● **Written exercise**
Retype everything in the listing, leaving each line exactly as it is.

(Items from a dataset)
- - - - -

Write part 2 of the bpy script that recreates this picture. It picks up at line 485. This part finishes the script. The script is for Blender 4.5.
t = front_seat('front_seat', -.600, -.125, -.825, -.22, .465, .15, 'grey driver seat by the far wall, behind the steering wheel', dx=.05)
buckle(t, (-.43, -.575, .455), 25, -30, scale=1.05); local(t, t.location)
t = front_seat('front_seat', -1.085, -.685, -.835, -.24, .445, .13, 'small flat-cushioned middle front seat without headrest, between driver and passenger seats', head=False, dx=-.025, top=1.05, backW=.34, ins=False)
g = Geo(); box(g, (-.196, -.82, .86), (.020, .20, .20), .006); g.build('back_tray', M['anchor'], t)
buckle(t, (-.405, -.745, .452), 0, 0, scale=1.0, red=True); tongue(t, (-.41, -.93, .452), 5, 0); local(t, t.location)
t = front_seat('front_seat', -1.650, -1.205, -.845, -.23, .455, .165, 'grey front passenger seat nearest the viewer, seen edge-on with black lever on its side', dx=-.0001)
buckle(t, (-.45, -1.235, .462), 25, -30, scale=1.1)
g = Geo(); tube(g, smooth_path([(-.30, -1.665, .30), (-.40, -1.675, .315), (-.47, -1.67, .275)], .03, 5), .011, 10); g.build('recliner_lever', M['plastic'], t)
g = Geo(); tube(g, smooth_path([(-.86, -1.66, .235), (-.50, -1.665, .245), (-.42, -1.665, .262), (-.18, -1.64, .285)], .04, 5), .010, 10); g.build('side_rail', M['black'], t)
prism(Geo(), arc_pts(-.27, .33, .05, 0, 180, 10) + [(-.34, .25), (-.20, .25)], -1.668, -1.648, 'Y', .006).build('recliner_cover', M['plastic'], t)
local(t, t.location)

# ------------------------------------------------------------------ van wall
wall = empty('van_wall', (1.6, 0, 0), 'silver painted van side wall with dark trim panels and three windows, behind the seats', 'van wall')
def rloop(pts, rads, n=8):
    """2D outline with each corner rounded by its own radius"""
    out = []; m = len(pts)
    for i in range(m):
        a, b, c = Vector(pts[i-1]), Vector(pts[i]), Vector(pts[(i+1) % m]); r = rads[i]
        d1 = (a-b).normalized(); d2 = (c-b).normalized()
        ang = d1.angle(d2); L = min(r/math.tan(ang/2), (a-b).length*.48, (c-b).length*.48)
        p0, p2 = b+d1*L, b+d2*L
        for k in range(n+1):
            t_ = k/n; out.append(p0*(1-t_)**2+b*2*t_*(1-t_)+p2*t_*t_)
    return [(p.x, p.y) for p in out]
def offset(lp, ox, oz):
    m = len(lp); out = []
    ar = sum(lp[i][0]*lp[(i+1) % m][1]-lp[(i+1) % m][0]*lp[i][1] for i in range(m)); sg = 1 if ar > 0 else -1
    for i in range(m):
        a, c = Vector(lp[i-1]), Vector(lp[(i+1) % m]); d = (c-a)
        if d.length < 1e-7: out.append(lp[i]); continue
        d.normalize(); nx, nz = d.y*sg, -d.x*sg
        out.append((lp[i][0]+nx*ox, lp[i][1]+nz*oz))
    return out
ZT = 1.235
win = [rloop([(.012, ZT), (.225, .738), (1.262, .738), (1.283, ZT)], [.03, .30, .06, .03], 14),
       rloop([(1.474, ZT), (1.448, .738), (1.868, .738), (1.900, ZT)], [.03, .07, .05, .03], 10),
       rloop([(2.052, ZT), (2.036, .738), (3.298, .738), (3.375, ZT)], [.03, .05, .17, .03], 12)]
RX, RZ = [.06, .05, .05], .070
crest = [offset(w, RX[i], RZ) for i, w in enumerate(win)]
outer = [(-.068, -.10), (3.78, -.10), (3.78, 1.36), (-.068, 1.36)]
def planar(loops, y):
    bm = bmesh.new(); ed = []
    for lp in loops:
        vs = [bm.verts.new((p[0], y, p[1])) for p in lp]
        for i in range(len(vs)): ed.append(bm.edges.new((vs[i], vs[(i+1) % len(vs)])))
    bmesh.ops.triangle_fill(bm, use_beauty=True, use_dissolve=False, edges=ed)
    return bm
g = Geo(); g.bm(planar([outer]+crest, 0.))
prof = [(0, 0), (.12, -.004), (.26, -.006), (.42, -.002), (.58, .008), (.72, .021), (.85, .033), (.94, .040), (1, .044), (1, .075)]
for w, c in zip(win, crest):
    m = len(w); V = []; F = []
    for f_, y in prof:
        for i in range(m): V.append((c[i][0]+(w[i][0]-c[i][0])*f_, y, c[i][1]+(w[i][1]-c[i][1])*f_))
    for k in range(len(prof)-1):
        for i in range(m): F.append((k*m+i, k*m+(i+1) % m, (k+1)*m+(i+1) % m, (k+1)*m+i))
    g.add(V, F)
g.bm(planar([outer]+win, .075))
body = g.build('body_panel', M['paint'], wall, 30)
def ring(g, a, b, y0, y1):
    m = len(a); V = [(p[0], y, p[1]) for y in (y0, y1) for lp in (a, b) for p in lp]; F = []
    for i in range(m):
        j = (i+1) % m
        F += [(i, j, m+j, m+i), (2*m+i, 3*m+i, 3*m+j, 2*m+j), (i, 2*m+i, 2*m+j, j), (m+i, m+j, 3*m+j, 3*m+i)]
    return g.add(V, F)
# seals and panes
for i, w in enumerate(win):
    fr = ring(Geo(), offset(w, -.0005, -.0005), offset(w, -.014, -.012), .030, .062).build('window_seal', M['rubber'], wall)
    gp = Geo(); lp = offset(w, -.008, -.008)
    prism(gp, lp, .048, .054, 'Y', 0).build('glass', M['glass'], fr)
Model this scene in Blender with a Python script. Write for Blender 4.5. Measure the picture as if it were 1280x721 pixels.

- - - - -

● **Result**
Write part 2 of the bpy script that recreates this picture. It picks up at line 485. This part finishes the script. The script is for Blender 4.5.
t = front_seat('front_seat', -.600, -.125, -.825, -.22, .465, .15, 'grey driver seat by the far wall, behind the steering wheel', dx=.05)
buckle(t, (-.43, -.575, .455), 25, -30, scale=1.05); local(t, t.location)
t = front_seat('front_seat', -1.085, -.685, -.835, -.24, .445, .13, 'small flat-cushioned middle front seat without headrest, between driver and passenger seats', head=False, dx=-.025, top=1.05, backW=.34, ins=False)
g = Geo(); box(g, (-.196, -.82, .86), (.020, .20, .20), .006); g.build('back_tray', M['anchor'], t)
buckle(t, (-.405, -.745, .452), 0, 0, scale=1.0, red=True); tongue(t, (-.41, -.93, .452), 5, 0); local(t, t.location)
t = front_seat('front_seat', -1.650, -1.205, -.845, -.23, .455, .165, 'grey front passenger seat nearest the viewer, seen edge-on with black lever on its side', dx=-.0001)
buckle(t, (-.45, -1.235, .462), 25, -30, scale=1.1)
g = Geo(); tube(g, smooth_path([(-.30, -1.665, .30), (-.40, -1.675, .315), (-.47, -1.67, .275)], .03, 5), .011, 10); g.build('recliner_lever', M['plastic'], t)
g = Geo(); tube(g, smooth_path([(-.86, -1.66, .235), (-.50, -1.665, .245), (-.42, -1.665, .262), (-.18, -1.64, .285)], .04, 5), .010, 10); g.build('side_rail', M['black'], t)
prism(Geo(), arc_pts(-.27, .33, .05, 0, 180, 10) + [(-.34, .25), (-.20, .25)], -1.668, -1.648, 'Y', .006).build('recliner_cover', M['plastic'], t)
local(t, t.location)

# ------------------------------------------------------------------ van wall
wall = empty('van_wall', (1.6, 0, 0), 'silver painted van side wall with dark trim panels and three windows, behind the seats', 'van wall')
def rloop(pts, rads, n=8):
    """2D outline with each corner rounded by its own radius"""
    out = []; m = len(pts)
    for i in range(m):
        a, b, c = Vector(pts[i-1]), Vector(pts[i]), Vector(pts[(i+1) % m]); r = rads[i]
        d1 = (a-b).normalized(); d2 = (c-b).normalized()
        ang = d1.angle(d2); L = min(r/math.tan(ang/2), (a-b).length*.48, (c-b).length*.48)
        p0, p2 = b+d1*L, b+d2*L
        for k in range(n+1):
            t_ = k/n; out.append(p0*(1-t_)**2+b*2*t_*(1-t_)+p2*t_*t_)
    return [(p.x, p.y) for p in out]
def offset(lp, ox, oz):
    m = len(lp); out = []
    ar = sum(lp[i][0]*lp[(i+1) % m][1]-lp[(i+1) % m][0]*lp[i][1] for i in range(m)); sg = 1 if ar > 0 else -1
    for i in range(m):
        a, c = Vector(lp[i-1]), Vector(lp[(i+1) % m]); d = (c-a)
        if d.length < 1e-7: out.append(lp[i]); continue
        d.normalize(); nx, nz = d.y*sg, -d.x*sg
        out.append((lp[i][0]+nx*ox, lp[i][1]+nz*oz))
    return out
ZT = 1.235
win = [rloop([(.012, ZT), (.225, .738), (1.262, .738), (1.283, ZT)], [.03, .30, .06, .03], 14),
       rloop([(1.474, ZT), (1.448, .738), (1.868, .738), (1.900, ZT)], [.03, .07, .05, .03], 10),
       rloop([(2.052, ZT), (2.036, .738), (3.298, .738), (3.375, ZT)], [.03, .05, .17, .03], 12)]
RX, RZ = [.06, .05, .05], .070
crest = [offset(w, RX[i], RZ) for i, w in enumerate(win)]
outer = [(-.068, -.10), (3.78, -.10), (3.78, 1.36), (-.068, 1.36)]
def planar(loops, y):
    bm = bmesh.new(); ed = []
    for lp in loops:
        vs = [bm.verts.new((p[0], y, p[1])) for p in lp]
        for i in range(len(vs)): ed.append(bm.edges.new((vs[i], vs[(i+1) % len(vs)])))
    bmesh.ops.triangle_fill(bm, use_beauty=True, use_dissolve=False, edges=ed)
    return bm
g = Geo(); g.bm(planar([outer]+crest, 0.))
prof = [(0, 0), (.12, -.004), (.26, -.006), (.42, -.002), (.58, .008), (.72, .021), (.85, .033), (.94, .040), (1, .044), (1, .075)]
for w, c in zip(win, crest):
    m = len(w); V = []; F = []
    for f_, y in prof:
        for i in range(m): V.append((c[i][0]+(w[i][0]-c[i][0])*f_, y, c[i][1]+(w[i][1]-c[i][1])*f_))
    for k in range(len(prof)-1):
        for i in range(m): F.append((k*m+i, k*m+(i+1) % m, (k+1)*m+(i+1) % m, (k+1)*m+i))
    g.add(V, F)
g.bm(planar([outer]+win, .075))
body = g.build('body_panel', M['paint'], wall, 30)
def ring(g, a, b, y0, y1):
    m = len(a); V = [(p[0], y, p[1]) for y in (y0, y1) for lp in (a, b) for p in lp]; F = []
    for i in range(m):
        j = (i+1) % m
        F += [(i, j, m+j, m+i), (2*m+i, 3*m+i, 3*m+j, 2*m+j), (i, 2*m+i, 2*m+j, j), (m+i, m+j, 3*m+j, 3*m+i)]
    return g.add(V, F)
# seals and panes
for i, w in enumerate(win):
    fr = ring(Geo(), offset(w, -.0005, -.0005), offset(w, -.014, -.012), .030, .062).build('window_seal', M['rubber'], wall)
    gp = Geo(); lp = offset(w, -.008, -.008)
    prism(gp, lp, .048, .054, 'Y', 0).build('glass', M['glass'], fr)
Model this scene in Blender with a Python script. Write for Blender 4.5. Measure the picture as if it were 1280x721 pixels.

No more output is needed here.